▸ Short exercise: Take the material and output all of it exactly.

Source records
————————

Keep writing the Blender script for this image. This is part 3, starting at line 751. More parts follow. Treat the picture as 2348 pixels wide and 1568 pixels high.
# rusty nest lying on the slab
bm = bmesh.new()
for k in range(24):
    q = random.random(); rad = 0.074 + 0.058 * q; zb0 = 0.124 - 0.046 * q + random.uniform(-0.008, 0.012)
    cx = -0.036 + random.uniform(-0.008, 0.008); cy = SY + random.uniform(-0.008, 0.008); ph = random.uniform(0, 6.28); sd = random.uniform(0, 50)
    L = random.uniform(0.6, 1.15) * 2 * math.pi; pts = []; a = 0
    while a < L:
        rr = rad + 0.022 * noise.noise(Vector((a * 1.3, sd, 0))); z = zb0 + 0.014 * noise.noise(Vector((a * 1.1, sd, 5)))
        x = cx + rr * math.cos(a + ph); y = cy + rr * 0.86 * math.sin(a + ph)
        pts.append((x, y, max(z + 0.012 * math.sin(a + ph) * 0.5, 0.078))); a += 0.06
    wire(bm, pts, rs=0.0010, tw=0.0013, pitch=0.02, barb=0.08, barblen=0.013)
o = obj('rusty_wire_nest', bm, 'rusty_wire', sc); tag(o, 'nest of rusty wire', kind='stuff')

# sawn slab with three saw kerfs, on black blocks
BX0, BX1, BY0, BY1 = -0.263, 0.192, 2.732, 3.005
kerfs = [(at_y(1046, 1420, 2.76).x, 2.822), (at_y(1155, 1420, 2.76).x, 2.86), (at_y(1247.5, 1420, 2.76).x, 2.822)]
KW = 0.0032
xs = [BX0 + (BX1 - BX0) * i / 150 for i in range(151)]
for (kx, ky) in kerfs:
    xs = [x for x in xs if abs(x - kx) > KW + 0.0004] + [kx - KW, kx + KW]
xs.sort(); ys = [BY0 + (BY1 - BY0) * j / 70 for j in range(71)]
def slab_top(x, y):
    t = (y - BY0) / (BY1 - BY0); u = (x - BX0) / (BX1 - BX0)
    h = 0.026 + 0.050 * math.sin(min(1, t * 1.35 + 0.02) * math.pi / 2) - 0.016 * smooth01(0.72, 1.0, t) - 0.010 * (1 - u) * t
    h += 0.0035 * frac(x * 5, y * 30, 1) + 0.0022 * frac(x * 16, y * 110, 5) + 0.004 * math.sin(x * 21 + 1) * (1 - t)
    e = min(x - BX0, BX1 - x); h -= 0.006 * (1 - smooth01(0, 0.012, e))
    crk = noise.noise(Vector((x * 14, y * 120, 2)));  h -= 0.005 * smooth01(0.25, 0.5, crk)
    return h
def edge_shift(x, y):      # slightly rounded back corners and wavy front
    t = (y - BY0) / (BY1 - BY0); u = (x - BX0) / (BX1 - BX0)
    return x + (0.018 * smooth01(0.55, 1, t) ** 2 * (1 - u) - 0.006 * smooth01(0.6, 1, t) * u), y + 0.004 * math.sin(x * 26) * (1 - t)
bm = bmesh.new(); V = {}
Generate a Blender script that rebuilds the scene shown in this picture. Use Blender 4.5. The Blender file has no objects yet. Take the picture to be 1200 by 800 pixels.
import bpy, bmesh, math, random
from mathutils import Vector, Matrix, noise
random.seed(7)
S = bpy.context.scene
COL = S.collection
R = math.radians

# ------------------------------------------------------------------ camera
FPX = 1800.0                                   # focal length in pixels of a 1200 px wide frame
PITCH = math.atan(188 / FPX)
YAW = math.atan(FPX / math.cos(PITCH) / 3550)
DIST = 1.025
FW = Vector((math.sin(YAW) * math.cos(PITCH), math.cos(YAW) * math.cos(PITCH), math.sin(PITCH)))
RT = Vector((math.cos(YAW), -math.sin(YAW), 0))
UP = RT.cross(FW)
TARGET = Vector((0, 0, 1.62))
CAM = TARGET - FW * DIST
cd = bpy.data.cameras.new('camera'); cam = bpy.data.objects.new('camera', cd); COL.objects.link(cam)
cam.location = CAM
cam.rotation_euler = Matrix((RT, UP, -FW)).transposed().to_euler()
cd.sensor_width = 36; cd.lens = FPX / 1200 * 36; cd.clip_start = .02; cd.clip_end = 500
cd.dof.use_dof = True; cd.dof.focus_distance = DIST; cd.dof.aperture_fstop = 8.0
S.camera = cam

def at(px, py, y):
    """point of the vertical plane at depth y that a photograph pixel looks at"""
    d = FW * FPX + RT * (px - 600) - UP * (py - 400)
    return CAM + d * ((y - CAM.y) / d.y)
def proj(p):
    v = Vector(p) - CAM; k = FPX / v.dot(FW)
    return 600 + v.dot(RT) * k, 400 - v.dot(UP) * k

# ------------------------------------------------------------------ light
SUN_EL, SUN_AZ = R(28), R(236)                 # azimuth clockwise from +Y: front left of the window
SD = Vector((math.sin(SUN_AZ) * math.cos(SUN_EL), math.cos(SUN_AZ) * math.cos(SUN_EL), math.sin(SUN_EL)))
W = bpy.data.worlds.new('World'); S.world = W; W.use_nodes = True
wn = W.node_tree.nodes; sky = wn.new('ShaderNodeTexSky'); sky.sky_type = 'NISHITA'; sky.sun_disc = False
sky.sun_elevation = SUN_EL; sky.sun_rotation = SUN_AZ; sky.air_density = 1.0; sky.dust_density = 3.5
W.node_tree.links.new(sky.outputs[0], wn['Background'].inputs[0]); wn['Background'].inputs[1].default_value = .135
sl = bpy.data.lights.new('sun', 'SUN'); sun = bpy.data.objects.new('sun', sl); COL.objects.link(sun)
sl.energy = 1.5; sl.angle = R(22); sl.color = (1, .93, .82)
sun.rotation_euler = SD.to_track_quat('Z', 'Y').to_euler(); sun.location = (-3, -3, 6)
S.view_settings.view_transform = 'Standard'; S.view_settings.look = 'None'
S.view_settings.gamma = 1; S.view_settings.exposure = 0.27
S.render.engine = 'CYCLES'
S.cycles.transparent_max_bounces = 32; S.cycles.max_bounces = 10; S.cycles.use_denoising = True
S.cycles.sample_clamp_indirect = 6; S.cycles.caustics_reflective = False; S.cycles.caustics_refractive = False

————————

▸ The answer:
Keep writing the Blender script for this image. This is part 3, starting at line 751. More parts follow. Treat the picture as 2348 pixels wide and 1568 pixels high.
# rusty nest lying on the slab
bm = bmesh.new()
for k in range(24):
    q = random.random(); rad = 0.074 + 0.058 * q; zb0 = 0.124 - 0.046 * q + random.uniform(-0.008, 0.012)
    cx = -0.036 + random.uniform(-0.008, 0.008); cy = SY + random.uniform(-0.008, 0.008); ph = random.uniform(0, 6.28); sd = random.uniform(0, 50)
    L = random.uniform(0.6, 1.15) * 2 * math.pi; pts = []; a = 0
    while a < L:
        rr = rad + 0.022 * noise.noise(Vector((a * 1.3, sd, 0))); z = zb0 + 0.014 * noise.noise(Vector((a * 1.1, sd, 5)))
        x = cx + rr * math.cos(a + ph); y = cy + rr * 0.86 * math.sin(a + ph)
        pts.append((x, y, max(z + 0.012 * math.sin(a + ph) * 0.5, 0.078))); a += 0.06
    wire(bm, pts, rs=0.0010, tw=0.0013, pitch=0.02, barb=0.08, barblen=0.013)
o = obj('rusty_wire_nest', bm, 'rusty_wire', sc); tag(o, 'nest of rusty wire', kind='stuff')

# sawn slab with three saw kerfs, on black blocks
BX0, BX1, BY0, BY1 = -0.263, 0.192, 2.732, 3.005
kerfs = [(at_y(1046, 1420, 2.76).x, 2.822), (at_y(1155, 1420, 2.76).x, 2.86), (at_y(1247.5, 1420, 2.76).x, 2.822)]
KW = 0.0032
xs = [BX0 + (BX1 - BX0) * i / 150 for i in range(151)]
for (kx, ky) in kerfs:
    xs = [x for x in xs if abs(x - kx) > KW + 0.0004] + [kx - KW, kx + KW]
xs.sort(); ys = [BY0 + (BY1 - BY0) * j / 70 for j in range(71)]
def slab_top(x, y):
    t = (y - BY0) / (BY1 - BY0); u = (x - BX0) / (BX1 - BX0)
    h = 0.026 + 0.050 * math.sin(min(1, t * 1.35 + 0.02) * math.pi / 2) - 0.016 * smooth01(0.72, 1.0, t) - 0.010 * (1 - u) * t
    h += 0.0035 * frac(x * 5, y * 30, 1) + 0.0022 * frac(x * 16, y * 110, 5) + 0.004 * math.sin(x * 21 + 1) * (1 - t)
    e = min(x - BX0, BX1 - x); h -= 0.006 * (1 - smooth01(0, 0.012, e))
    crk = noise.noise(Vector((x * 14, y * 120, 2)));  h -= 0.005 * smooth01(0.25, 0.5, crk)
    return h
def edge_shift(x, y):      # slightly rounded back corners and wavy front
    t = (y - BY0) / (BY1 - BY0); u = (x - BX0) / (BX1 - BX0)
    return x + (0.018 * smooth01(0.55, 1, t) ** 2 * (1 - u) - 0.006 * smooth01(0.6, 1, t) * u), y + 0.004 * math.sin(x * 26) * (1 - t)
bm = bmesh.new(); V = {}
Generate a Blender script that rebuilds the scene shown in this picture. Use Blender 4.5. The Blender file has no objects yet. Take the picture to be 1200 by 800 pixels.
import bpy, bmesh, math, random
from mathutils import Vector, Matrix, noise
random.seed(7)
S = bpy.context.scene
COL = S.collection
R = math.radians

# ------------------------------------------------------------------ camera
FPX = 1800.0                                   # focal length in pixels of a 1200 px wide frame
PITCH = math.atan(188 / FPX)
YAW = math.atan(FPX / math.cos(PITCH) / 3550)
DIST = 1.025
FW = Vector((math.sin(YAW) * math.cos(PITCH), math.cos(YAW) * math.cos(PITCH), math.sin(PITCH)))
RT = Vector((math.cos(YAW), -math.sin(YAW), 0))
UP = RT.cross(FW)
TARGET = Vector((0, 0, 1.62))
CAM = TARGET - FW * DIST
cd = bpy.data.cameras.new('camera'); cam = bpy.data.objects.new('camera', cd); COL.objects.link(cam)
cam.location = CAM
cam.rotation_euler = Matrix((RT, UP, -FW)).transposed().to_euler()
cd.sensor_width = 36; cd.lens = FPX / 1200 * 36; cd.clip_start = .02; cd.clip_end = 500
cd.dof.use_dof = True; cd.dof.focus_distance = DIST; cd.dof.aperture_fstop = 8.0
S.camera = cam

def at(px, py, y):
    """point of the vertical plane at depth y that a photograph pixel looks at"""
    d = FW * FPX + RT * (px - 600) - UP * (py - 400)
    return CAM + d * ((y - CAM.y) / d.y)
def proj(p):
    v = Vector(p) - CAM; k = FPX / v.dot(FW)
    return 600 + v.dot(RT) * k, 400 - v.dot(UP) * k

# ------------------------------------------------------------------ light
SUN_EL, SUN_AZ = R(28), R(236)                 # azimuth clockwise from +Y: front left of the window
SD = Vector((math.sin(SUN_AZ) * math.cos(SUN_EL), math.cos(SUN_AZ) * math.cos(SUN_EL), math.sin(SUN_EL)))
W = bpy.data.worlds.new('World'); S.world = W; W.use_nodes = True
wn = W.node_tree.nodes; sky = wn.new('ShaderNodeTexSky'); sky.sky_type = 'NISHITA'; sky.sun_disc = False
sky.sun_elevation = SUN_EL; sky.sun_rotation = SUN_AZ; sky.air_density = 1.0; sky.dust_density = 3.5
W.node_tree.links.new(sky.outputs[0], wn['Background'].inputs[0]); wn['Background'].inputs[1].default_value = .135
sl = bpy.data.lights.new('sun', 'SUN'); sun = bpy.data.objects.new('sun', sl); COL.objects.link(sun)
sl.energy = 1.5; sl.angle = R(22); sl.color = (1, .93, .82)
sun.rotation_euler = SD.to_track_quat('Z', 'Y').to_euler(); sun.location = (-3, -3, 6)
S.view_settings.view_transform = 'Standard'; S.view_settings.look = 'None'
S.view_settings.gamma = 1; S.view_settings.exposure = 0.27
S.render.engine = 'CYCLES'
S.cycles.transparent_max_bounces = 32; S.cycles.max_bounces = 10; S.cycles.use_denoising = True
S.cycles.sample_clamp_indirect = 6; S.cycles.caustics_reflective = False; S.cycles.caustics_refractive = False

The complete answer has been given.